Reviewed: Thursday January 20, 2024.

My rating
Three stars.

Keiko is 36 years old and has worked in a convenience store all her life. She's never had a boyfriend, or been in love, or even thought about any other job. The store makes her happy, and yet, the people around her are so insistent on her changing that she begins to wonder what, exactly, is so wrong with her way of life that others cannot stand it.

My review
This book was quick and charming. As a narrator, I found Keiko endearing, but I've always had a problem with most translated books where the translation feels a bit stiff, and I imagine that this is not the case in the native language version of the book. That's why I usually prefer reading the original copy, but since I don't speak Japanese even a bit, I relegated myself to the audiobook version. That stiffness is maybe part of why I rated this book lower than I would have.

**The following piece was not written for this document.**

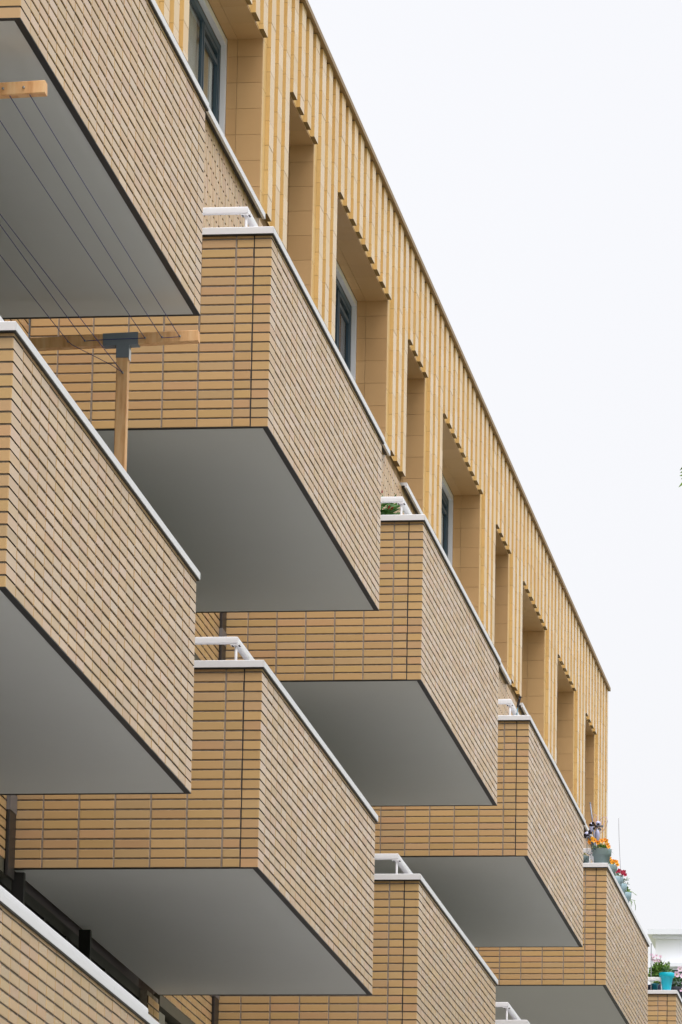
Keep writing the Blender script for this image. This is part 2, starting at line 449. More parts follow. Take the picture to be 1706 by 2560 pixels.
YB_ = {0: 23.95, 1: 31.69, 2: 39.47, 3: 47.22}
YC_ = {0: 23.90, 1: 31.69, 2: 39.47}
zA, zBf, zC = 8.122, 5.393, 2.715
b = MB(); soldier(b, 21.0, YEND, 10.72, 12.118); b.box(-1.90, -1.66, 14, YEND, 10.70, 12.06, 1)
part(b, 'brick_band', [BRICK, MORTAR, BED])
for nm, (za, zb_, ys) in {'b': (5.415, 6.75, YB_), 'a': (8.075, 9.42, YA)}.items():
    for k, y in ys.items():
        b = MB(); coursed(b, y - 2.42, y - 0.012, za, zb_)
        part(b, 'brick_spandrel', [BRICK, MORTAR, BED])
        lt = MB(); lt.box(-1.62, XW - 0.004, y - 2.42, y - 0.014, za - 0.085, za - 0.003); part(lt, 'lintel', OLIVE)
        if nm == 'a' and k == 1: continue
        dp = MB(); dp.bar((-1.492, y - 0.115, za - 0.1), (-1.492, y - 0.115, zb_ + 0.5), 0.2, 0.02, 0, X1, 0.003)  # flat dark strip standing in for a rebate beside the balcony
        pp = part(dp, 'dark_wall_strip', WSTRIP)
        cl = MB(); cl.box(-1.5035, -1.4785, y - 0.216, y - 0.014, za + 0.30, za + 0.41); part(cl, 'strip_box', WBOX, pp)
for k, y in YC_.items():                                   # brick pier and window beside each door, street side of storey C
    b = MB(); coursed(b, y - 2.90, y - 2.45, 3.0, 5.366); part(b, 'brick_pier', [BRICK, MORTAR, BED])
# --- dark glazing behind the balconies
def glazing(y0, y1, z0, z1, posts, mats):
    f = MB(); f.box(-1.63, -1.56, y0, y1, z1 - 0.07, z1); f.box(-1.63, -1.56, y0, y1, z0, z0 + 0.07)
    for q in [y0 + 0.03, y1 - 0.03] + posts:
        f.box(-1.632, -1.555, q - 0.03, q + 0.03, z0 + 0.07, z1 - 0.07)
    o = part(f, 'balcony_window', mats)
    p = MB(); p.box(-1.602, -1.596, y0 + 0.05, y1 - 0.05, z0 + 0.05, z1 - 0.05); part(p, 'pane', GLASSD, o)
    return o
for zf, ys, zc in ((zC, YC_, 5.372), (zBf, YB_, 8.06), (zA, YA, 10.69)):
    for k, y in ys.items():
        o = glazing(y - 0.40, y + 4.85, zf + 0.2, zc, [y + 1.35, y + 2.1, y + 3.5], FRAMED)
        glazing(y - 2.44, y - 0.42, zf + 1.4 if zf > zC else zf + 0.3, zc - 0.02 - (0.06 if zf < zA else 0), [y - 1.5], OLIVE)
        jb = MB(); jb.box(-1.655, -1.508, y - 2.445, y - 2.20, zf + (1.4 if zf > zC else 0.3), zc - 0.085); part(jb, 'window_jamb', JAMB)
        for q in (y + 0.02, y + 2.24):
            f = MB(); f.box(-1.505, -1.43, q, q + 0.05, zf + 0.2, zc - 0.001); part(f, 'window_post', BLACK, o)

# ------------------------------------------------------------------ balcony
random.seed(5)
L, W_, ROWS = 5.28, 1.50, 20
HB = 1.219
p = MB()
cx_, joint = 0.104, 0.010
rows = [(0.06 * i, 0.05) for i in range(ROWS)] + [(1.2, 0.016)]
for z, h in rows:
    # near and far corner bricks wrap round the arris
    for (ya, yb) in ((0.0, 0.232), (5.082, L)):
        j = random.uniform(-.0008, .0008); c = 0.004
        x0 = -cx_; x1 = 0.0 + j; A, B = ya + (j if ya == 0 else 0), yb
        if ya == 0: pl = [(x0, A), (x1 - c, A), (x1, A + c), (x1, B), (x0, B)]
        else: pl = [(x0, A), (x1, A), (x1, B - c), (x1 - c, B), (x0, B)]
        n = len(pl); vs = [(x, y, z) for x, y in pl] + [(x, y, z + h) for x, y in pl]
        p.add(vs, [tuple(range(n))[::-1], tuple(range(n, 2 * n))] + [(i, (i + 1) % n, n + (i + 1) % n, n + i) for i in range(n)], 0)
        p.m[-n - 1] = 2; p.m[-n - 2] = 2
    for i in range(22): p.brick((0, 0.242 + 0.22 * i, z), Y1, Z1, X1, 0.21, h)
    for ye, nn, in ((0.0, NY1), (L, Y1)):
        spans = [(-0.2155, -0.1135)] + [(-0.2255 - 0.22 * i - 0.21, -0.2255 - 0.22 * i) for i in range(6)]
        for xa, xb in spans:
            xa = max(xa, -1.497)
            if nn == NY1: p.brick((xa, ye, z), X1, Z1, nn, xb - xa, h)
            else: p.brick((xb, ye, z), NX1, Z1, nn, xb - xa, h)
rc = 0.0072
vj = 0.003                                                  # upright joints are pointed almost flush, bed joints are left deep
for i in range(23):
    y = 0.232 + 0.22 * i; p.box(-0.03, -vj, y, y + 0.010, 0.001, HB - 0.0015, 1)
for ya, yb in ((vj, 0.03), (L - 0.03, L - vj)):
    for i in range(7): p.box(-0.2255 - 0.22 * i if i else -0.2255, -0.2155 - 0.22 * i, ya, yb, 0.0015, HB - 0.002, 1)
    p.box(-1.4985, -1.494, ya, yb, 0.0015, HB - 0.002, 1)
p.box(-0.19, -rc, 0.19, L - 0.19, 0.0012, HB - 0.001, 1)
p.box(-1.5, -rc, rc, 0.19, 0.0012, HB - 0.001, 1); p.box(-1.5, -rc, L - 0.19, L - rc, 0.0012, HB - 0.001, 1)
for ye in (0.0035, L - 0.0095): p.box(-0.1125, -0.105, ye, ye + 0.006, 0.002, HB - 0.002, 3)
bal = part(p, 'balcony', [BRICK, MORTAR, BED, SEAL])
# soffit panel and slab
s_ = MB(); s_.box(-1.50, -0.030, 0.030, L - 0.030, -0.0042, -0.0008); s_.box(-1.50, -0.191, 0.191, L - 0.191, 0.0125, 0.2, 1)
part(s_, 'soffit', [SOFFIT, CONC], bal)
e = MB()
for (x0, x1, y0, y1) in ((-0.034, 0.001, 0.0, L), (-1.5, -0.0345, 0.0, 0.028), (-1.5, -0.0345, L - 0.029, L + 0.0005)):
    e.box(x0, x1, y0, y1, -0.006, -0.0006)
part(e, 'edge_profile', BLACK, bal)
# white coping (mitred U with seams)
def coping():
    m = MB(); z0, z1, r = HB + 0.001, HB + 0.045, 0.004
    ov = 0.016; oy = 0.03; wi = 0.215
    def seg(pl):
        n = len(pl); vs = [(x, y, z0) for x, y in pl] + [(x, y, z1 - r) for x, y in pl]
        cxm = sum(q[0] for q in pl) / n; cym = sum(q[1] for q in pl) / n
        vs += [(x - math.copysign(min(r, abs(x - cxm)), x - cxm), y - math.copysign(min(r, abs(y - cym)), y - cym), z1) for x, y in pl]
        m.add(vs, [tuple(range(n))[::-1], tuple(range(2 * n, 3 * n))] + [(i, (i + 1) % n, n + (i + 1) % n, n + i) for i in range(n)]
              + [(n + i, n + (i + 1) % n, 2 * n + (i + 1) % n, 2 * n + i) for i in range(n)])
    cuts = [0.9, 3.05, 4.6]
    ys = [None] + cuts + [None]
    for i in range(len(ys) - 1):
        a, c = ys[i], ys[i + 1]
        pa = [(-wi, wi - oy + .0), (ov, -oy)] if a is None else [(-wi, a + 0.0012), (ov, a + 0.0012)]
        pc = [(ov, L + oy), (-wi, L - wi + oy)] if c is None else [(ov, c - 0.0012), (-wi, c - 0.0012)]
        seg([pa[0], pa[1], pc[0], pc[1]])
    seg([(-1.498, -oy), (ov - 0.0012, -oy), (-wi - 0.0012, wi - oy), (-1.498, wi - oy)])
    seg([(-1.498, L + oy), (-1.498, L - wi + oy), (-wi - 0.0012, L - wi + oy), (ov - 0.0012, L + oy)])
    for q in ((-0.02, ov - 0.003, -oy + 0.004, L + oy - 0.004), (-1.49, -0.021, -oy + 0.004, 0.012), (-1.49, -0.021, L - 0.012, L + oy - 0.004)):
        m.box(q[0], q[1], q[2], q[3], HB - 0.0065, HB + 0.0005, 1)  # black strips paint the overhang shadow below the coping
    return m
part(coping(), 'coping', [WHITE, BLACK], bal)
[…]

I thought this book didn't have much to say, but what it did have, it said very eloquently. It dedicated itself to exploring why Keiko wants to work in a convenience store for the rest of her life. The book gives her the opportunity to switch careers, but it's obvious that it's not what she wants to do, and I appreciated the fact that Murata made it clear that while society might encourage and want Keiko to act a certain way, that way of acting is not what makes her happy.

I read a few reviews in preparation for writing my own, and I found a lot of them had a frustration as to Keiko's perceived lack of character development. She begins and ends the book in exactly the same position as the convenience store woman. I disagree. I think, for the length of the book, the book demonstrates a perfect development of Keiko, not in physical state, but mental. She begins the book puzzled as to if she should work at the store or not, preoccupied with society's expectations of her. She wants to prove herself cured, and is ready to bow to people's expectations of her to prevent ostracization. At the end of the book, she is able to accept that the store is what makes her happy and that she doesn't particularly care what society, presenting itself in the form of her incel coworker, thinks about her.

Again, I think Keiko was a charming protagonist, but the fact that the book didn't afford much more space to really getting into the intricacies of its thesis paired with the stiff feeling of the translation diminished its impact on me. Still, I found it entertaining and enjoyed Keiko's dry wit and the societal commentary.

Unless I'm cured, normal people will expurgate me.